As I swam toward the bag, I happened to glance left. I screamed a string of profanities into my snorkel as I caught the gaze of an eight-foot, barrel-chested bull shark heading my way. The pole spear I was caring suddenly seemed a very meager weapon against a very sharp animal twice my size. The shark, like a bully stealing lunch money, looked and followed alternately towards me and my prize bag of hogfish. I try not to take pictures of small fish (to preserve my reputation). I really wanted a picture with these hogfish. And I wanted to eat them. Turns out, the shark wanted to eat them more than I did. I was a scant 50 yards from an anchored trawler. As I kicked backwards, I never took my eyes from the shark. He never arched his back or lowered his pectoral fins, but his interest in me was sufficient to persuade me to offer my delicious Hogfish as a sacrifice to the tax man. 

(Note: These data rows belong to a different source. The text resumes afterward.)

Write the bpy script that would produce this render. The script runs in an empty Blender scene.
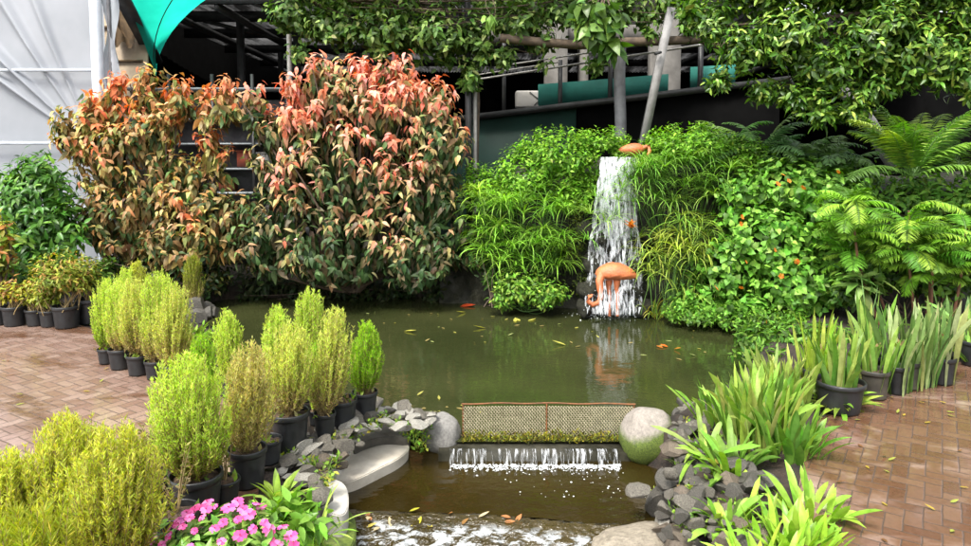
import bpy, bmesh, math, random
import numpy as np
from mathutils import Vector, Matrix, noise as mnoise

R = math.radians
random.seed(7)
rng = np.random.default_rng(11)
scene = bpy.context.scene
COL = scene.collection

# ------------------------------------------------------------------ camera
CAM = np.array((0.0, 0.0, 1.76)); F = 700.0; HOR = 150.0; PITCH = R(4.0)
PY = HOR + F * math.tan(PITCH)
cam_d = bpy.data.cameras.new('camera'); cam = bpy.data.objects.new('camera', cam_d); COL.objects.link(cam)
cam.location = CAM; cam.rotation_euler = (R(90) - PITCH, 0, 0)
cam_d.sensor_width = 36; cam_d.lens = F / 971 * 36; cam_d.shift_y = -(273 - PY) / 971
cam_d.clip_start = 0.05; cam_d.clip_end = 2000
scene.camera = cam

def ray(px, py):
    x = (px - 485.5) / F; v = (PY - py) / F
    return np.array((x, math.cos(PITCH) + v * math.sin(PITCH), -math.sin(PITCH) + v * math.cos(PITCH)))
def at_z(px, py, z=0.0):
    d = ray(px, py); return CAM + d * ((z - CAM[2]) / d[2])
def at_d(px, py, Y):
    d = ray(px, py); return CAM + d * (Y / d[1])

# ------------------------------------------------------------------ world and sun
SUN_EL, SUN_AZ = R(58), R(-146)          # azimuth measured from +Y towards +X: light comes from behind the left shoulder
w = bpy.data.worlds.new('World'); scene.world = w; w.use_nodes = True
nt = w.node_tree; bg = nt.nodes['Background']
sky = nt.nodes.new('ShaderNodeTexSky'); sky.sky_type = 'NISHITA'; sky.sun_disc = False
sky.sun_elevation = SUN_EL; sky.sun_rotation = SUN_AZ; sky.dust_density = 4; sky.air_density = 1.0
hs = nt.nodes.new('ShaderNodeHueSaturation'); hs.inputs['Saturation'].default_value = 0.2
nt.links.new(sky.outputs[0], hs.inputs['Color']); nt.links.new(hs.outputs[0], bg.inputs[0])
bg.inputs[1].default_value = 0.15
sd = bpy.data.lights.new('sun', 'SUN'); sd.energy = 1.5; sd.angle = R(14.0); sd.color = (1.0, 0.95, 0.86)
so = bpy.data.objects.new('sun', sd); COL.objects.link(so)
sv = Vector((math.sin(SUN_AZ) * math.cos(SUN_EL), math.cos(SUN_AZ) * math.cos(SUN_EL), math.sin(SUN_EL)))
so.rotation_euler = sv.to_track_quat('Z', 'Y').to_euler()
scene.view_settings.view_transform = 'Standard'; scene.view_settings.look = 'None'
scene.view_settings.exposure = 1.6; scene.view_settings.gamma = 1.0
scene.view_settings.use_curve_mapping = False
scene.render.engine = 'CYCLES'
scene.cycles.max_bounces = 8; scene.cycles.diffuse_bounces = 3; scene.cycles.transparent_max_bounces = 16
scene.cycles.caustics_reflective = False; scene.cycles.caustics_refractive = False
try: scene.cycles.use_denoising = True
except Exception: pass

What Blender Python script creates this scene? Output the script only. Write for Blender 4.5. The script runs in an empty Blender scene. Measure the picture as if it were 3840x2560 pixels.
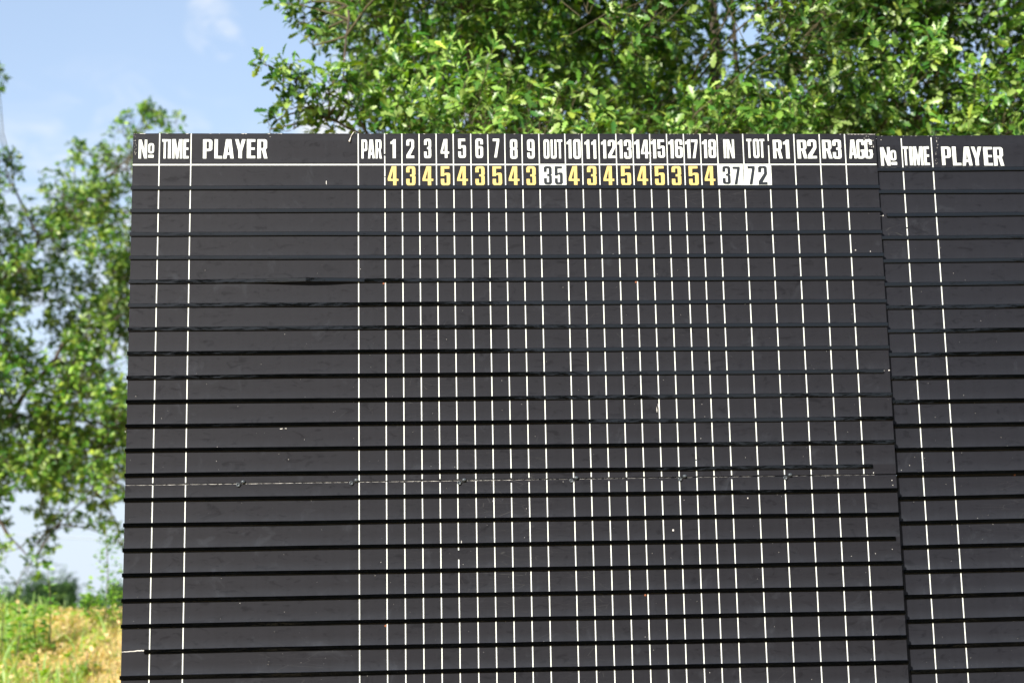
import bpy, bmesh, math, random
import numpy as np
from mathutils import Matrix, Vector, Euler

rng = np.random.default_rng(7)
random.seed(7)
SC = bpy.context.scene
COL = SC.collection

# ------------------------------------------------------------------ camera
ROT = np.array([[0.9978169160269712, -0.06318052171745969, -0.019225601835411554],
                [-0.007397513246098719, 0.1823558776558627, -0.9832047653882348],
                [0.0656252915284799, 0.9812005684669519, 0.18149040071566427]])
RAIL1 = 3.3056                      # height of the top edge of the first rail
CAM = np.array([0.99077606, -6.01725497, RAIL1 - 1.7056067])
FPX = 6250.0
cam_d = bpy.data.cameras.new('camera')
cam = bpy.data.objects.new('camera', cam_d)
COL.objects.link(cam)
m = Matrix.Identity(4)
for i in range(3):
    m[i][0] = ROT[0][i]; m[i][1] = -ROT[1][i]; m[i][2] = -ROT[2][i]; m[i][3] = CAM[i]
cam.matrix_world = m
cam_d.sensor_width = 36.0
cam_d.lens = FPX * 36.0 / 3840.0
cam_d.clip_start = 0.1
cam_d.clip_end = 2000
cam_d.dof.use_dof = True
cam_d.dof.focus_distance = 6.12
cam_d.dof.aperture_fstop = 2.3
cam_d.dof.aperture_blades = 9
SC.camera = cam

def at(px, py, Y):
    """point of the vertical plane y = Y that lies on the sight line through (px, py)"""
    d = ROT.T @ np.array([(px - 1920) / FPX, (py - 1280) / FPX, 1.0])
    return CAM + d * ((Y - CAM[1]) / d[1])

# ------------------------------------------------------------------ world, sun
SUN_EL, SUN_AZ = math.radians(26), math.radians(31)      # sun behind the camera, to the left
sdir = Vector((-math.sin(SUN_AZ) * math.cos(SUN_EL), -math.cos(SUN_AZ) * math.cos(SUN_EL), math.sin(SUN_EL)))
world = bpy.data.worlds.new('World'); SC.world = world
world.use_nodes = True
nt = world.node_tree; nt.nodes.clear()
def N(nt, typ, **kw):
    n = nt.nodes.new(typ)
    for k, v in kw.items():
        if k.startswith('i_'):
            key = k[2:]
            key = int(key) if key.isdigit() else key.replace('_', ' ')
            n.inputs[key].default_value = v
        else:
            setattr(n, k, v)
    return n
def Lk(nt, a, b): nt.links.new(a, b)
sky = N(nt, 'ShaderNodeTexSky', sky_type='NISHITA')
sky.sun_disc = False
sky.sun_elevation = SUN_EL
sky.sun_rotation = math.atan2(sdir.x, sdir.y)
sky.air_density = 1.0; sky.dust_density = 1.2; sky.ozone_density = 1.6
tc = N(nt, 'ShaderNodeTexCoord')
mp = N(nt, 'ShaderNodeMapping'); mp.inputs['Scale'].default_value = (1, 1, 2.4)
Lk(nt, tc.outputs['Generated'], mp.inputs['Vector'])
n1 = N(nt, 'ShaderNodeTexNoise', i_Scale=3.2, i_Detail=9.0, i_Roughness=0.62, i_Distortion=0.4)
Lk(nt, mp.outputs[0], n1.inputs['Vector'])
r1 = N(nt, 'ShaderNodeMapRange', i_1=0.56, i_2=0.74); r1.clamp = True
Lk(nt, n1.outputs['Fac'], r1.inputs[0])
def dirmask(px, py, rad, soft):
    d = at(px, py, 100.0) - CAM; d = d / np.linalg.norm(d)
    v = N(nt, 'ShaderNodeVectorMath', operation='DOT_PRODUCT')
    v.inputs[1].default_value = tuple(d)
    nrm = N(nt, 'ShaderNodeVectorMath', operation='NORMALIZE')
    Lk(nt, tc.outputs['Generated'], nrm.inputs[0]); Lk(nt, nrm.outputs[0], v.inputs[0])
    mr = N(nt, 'ShaderNodeMapRange', interpolation_type='SMOOTHSTEP')
    mr.inputs[1].default_value = math.cos(rad / FPX * (1 + soft)); mr.inputs[2].default_value = math.cos(rad / FPX * max(0.0, 1 - soft))
    Lk(nt, v.outputs['Value'], mr.inputs[0])
    return mr.outputs[0]
n2 = N(nt, 'ShaderNodeTexNoise', i_Scale=20.0, i_Detail=8.0, i_Roughness=0.58, i_Distortion=1.2)
Lk(nt, mp.outputs[0], n2.inputs['Vector'])
r2 = N(nt, 'ShaderNodeMapRange', i_1=0.46, i_2=0.66); Lk(nt, n2.outputs['Fac'], r2.inputs[0])
acc = None
for (px, py, rad, amt) in ((800, 110, 62, 0.8), (788, 25, 50, 0.6), (838, 160, 45, 0.8), (1550, 410, 200, 3.0), (1330, 480, 130, 3.0), (60, 800, 230, 0.45), (420, 1000, 420, 0.6), (3600, 60, 150, 0.9)):
    mk = dirmask(px, py, rad, 0.95)
    a = N(nt, 'ShaderNodeMath', operation='MULTIPLY'); Lk(nt, mk, a.inputs[0]); Lk(nt, r2.outputs[0], a.inputs[1])
    b = N(nt, 'ShaderNodeMath', operation='MULTIPLY', use_clamp=True); Lk(nt, a.outputs[0], b.inputs[0]); b.inputs[1].default_value = amt
    if acc is None: acc = b.outputs[0]
    else:
        c = N(nt, 'ShaderNodeMath', operation='MAXIMUM'); Lk(nt, acc, c.inputs[0]); Lk(nt, b.outputs[0], c.inputs[1]); acc = c.outputs[0]
# general thin cloud elsewhere and a whitening towards the horizon
sep = N(nt, 'ShaderNodeSeparateXYZ'); Lk(nt, tc.outputs['Generated'], sep.inputs[0])
hz = N(nt, 'ShaderNodeMapRange', interpolation_type='SMOOTHSTEP'); hz.inputs[1].default_value = 0.38; hz.inputs[2].default_value = 0.02
hz.inputs[3].default_value = 0.34; hz.inputs[4].default_value = 0.92
Lk(nt, sep.outputs['Z'], hz.inputs[0])
SKYWHITE = (3.3, 3.75, 4.45, 1)
CLOUDCOL = (4.2, 4.4, 4.7, 1)
mix0 = N(nt, 'ShaderNodeMix', data_type='RGBA'); Lk(nt, hz.outputs[0], mix0.inputs[0]); Lk(nt, sky.outputs[0], mix0.inputs[6]); mix0.inputs[7].default_value = SKYWHITE
g = N(nt, 'ShaderNodeMath', operation='MULTIPLY'); Lk(nt, r1.outputs[0], g.inputs[0]); g.inputs[1].default_value = 0.03
cm = N(nt, 'ShaderNodeMath', operation='MAXIMUM', use_clamp=True); Lk(nt, acc, cm.inputs[0]); Lk(nt, g.outputs[0], cm.inputs[1])
mix1 = N(nt, 'ShaderNodeMix', data_type='RGBA'); Lk(nt, cm.outputs[0], mix1.inputs[0]); Lk(nt, mix0.outputs[2], mix1.inputs[6]); mix1.inputs[7].default_value = CLOUDCOL
bg = N(nt, 'ShaderNodeBackground'); bg.inputs['Strength'].default_value = 0.132
Lk(nt, mix1.outputs[2], bg.inputs['Color'])
wo = N(nt, 'ShaderNodeOutputWorld'); Lk(nt, bg.outputs[0], wo.inputs['Surface'])

sun_d = bpy.data.lights.new('sun', 'SUN'); sun = bpy.data.objects.new('sun', sun_d); COL.objects.link(sun)
sun_d.energy = 4.6; sun_d.angle = math.radians(0.53); sun_d.color = (1.0, 0.945, 0.85)
sun.rotation_euler = sdir.to_track_quat('Z', 'Y').to_euler()
sun.location = (-8, -20, 14)

SC.view_settings.view_transform = 'Standard'; SC.view_settings.look = 'None'
SC.view_settings.exposure = 0.80; SC.view_settings.gamma = 1; SC.view_settings.use_curve_mapping = False
SC.render.engine = 'CYCLES'
SC.cycles.max_bounces = 8; SC.cycles.transparent_max_bounces = 4
SC.cycles.use_denoising = True

# ------------------------------------------------------------------ helpers
def link(name, data, parent=None, loc=None):
    o = bpy.data.objects.new(name, data); COL.objects.link(o)
    if parent is not None: o.parent = parent
    if loc is not None: o.location = loc
    return o
def thing(name, label, cat, loc=(0, 0, 0), group=None):
    o = link(name, None, None, loc); o['label'] = label; o['category'] = cat
    if group: o['group'] = group
    return o
def mesh_from(name, verts, faces, mat=None, smooth=False):
    me = bpy.data.meshes.new(name)
    me.from_pydata([tuple(v) for v in verts], [], [tuple(f) for f in faces]); me.update()
    if mat: me.materials.append(mat)
    if smooth:
        me.polygons.foreach_set('use_smooth', [True] * len(me.polygons))
    return me
def quick_mesh(name, V, F, mat, tint=None, smooth=True, mats=None, fm=None):
    """V (n,3), F list of (k,array(m,k)) ; numpy built"""
    me = bpy.data.meshes.new(name)
    me.vertices.add(len(V)); me.vertices.foreach_set('co', np.asarray(V, dtype=np.float32).ravel())
    loops = np.concatenate([f.ravel() for f in F]); tot = np.concatenate([np.full(len(f), f.shape[1]) for f in F])
    me.loops.add(len(loops)); me.loops.foreach_set('vertex_index', loops.astype(np.int32))
    start = np.concatenate([[0], np.cumsum(tot)[:-1]])
    me.polygons.add(len(tot)); me.polygons.foreach_set('loop_start', start.astype(np.int32)); me.polygons.foreach_set('loop_total', tot.astype(np.int32))
    if smooth: me.polygons.foreach_set('use_smooth', np.ones(len(tot), dtype=bool))
    me.materials.append(mat)
    if tint is not None:
        a = me.color_attributes.new('tint', 'FLOAT_COLOR', 'POINT'); a.data.foreach_set('color', np.asarray(tint, dtype=np.float32).ravel())
    me.update(calc_edges=True); me.validate()
    return me
def box_vf(x0, x1, y0, y1, z0, z1):
    v = [(x0, y0, z0), (x1, y0, z0), (x1, y1, z0), (x0, y1, z0), (x0, y0, z1), (x1, y0, z1), (x1, y1, z1), (x0, y1, z1)]
    f = [(0, 3, 2, 1), (4, 5, 6, 7), (0, 1, 5, 4), (1, 2, 6, 5), (2, 3, 7, 6), (3, 0, 4, 7)]
    return v, f
def box(name, mat, parent, *b, bevel=0):
    v, f = box_vf(*b)
    if bevel:
        bm = bmesh.new(); vs = [bm.verts.new(p) for p in v]
        for q in f: bm.faces.new([vs[i] for i in q])
        bmesh.ops.bevel(bm, geom=bm.edges[:], offset=bevel, segments=2, affect='EDGES', profile=0.5)
        me = bpy.data.meshes.new(name); bm.to_mesh(me); bm.free(); me.materials.append(mat)
        return link(name, me, parent)
    return link(name, mesh_from(name, v, f, mat), parent)
def tube_vf(pts, rad, sides=6, cap=True):
    pts = np.asarray(pts, float); n = len(pts); rad = np.broadcast_to(rad, (n,))
    tan = np.gradient(pts, axis=0); tan /= np.linalg.norm(tan, axis=1)[:, None] + 1e-9
    ref = np.array([0.31, 0.22, 0.92]) if abs(tan[0][2]) < .8 else np.array([1.0, 0.1, 0])
    V = []
    for i in range(n):
        a = np.cross(tan[i], ref); a /= np.linalg.norm(a) + 1e-9; b = np.cross(tan[i], a)
        for k in range(sides):
            t = 2 * math.pi * k / sides; V.append(pts[i] + rad[i] * (math.cos(t) * a + math.sin(t) * b))
    Fq = [(i * sides + k, i * sides + (k + 1) % sides, (i + 1) * sides + (k + 1) % sides, (i + 1) * sides + k) for i in range(n - 1) for k in range(sides)]
    return np.array(V), np.array(Fq)
def join_tubes(lst):
    V = []; F = []; o = 0
    for v, f in lst: V.append(v); F.append(f + o); o += len(v)
    return np.concatenate(V), np.concatenate(F)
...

I popped aboard the swim platform like a man with a purpose. When I saw the cocktailing couple in the cockpit, I said, “Ahoy.” 

The lady said, “Hello sailor, to what do we owe the pleasure?” “A bull shark,” I said. As we watched the shark devour my fish bag, my new best friends said, “Can we offer you a drink? Or a dinghy ride back to your boat?”

There are all kinds of people out there, if you’ll take the time to listen to them, to humor them, to oblige them their vices, to talk with them. Not to interview them or quiz them or make a case study of them. Just to talk with them. This cruisers’ life I’m leading opens so many doors. Not the least of which is a window into humanity.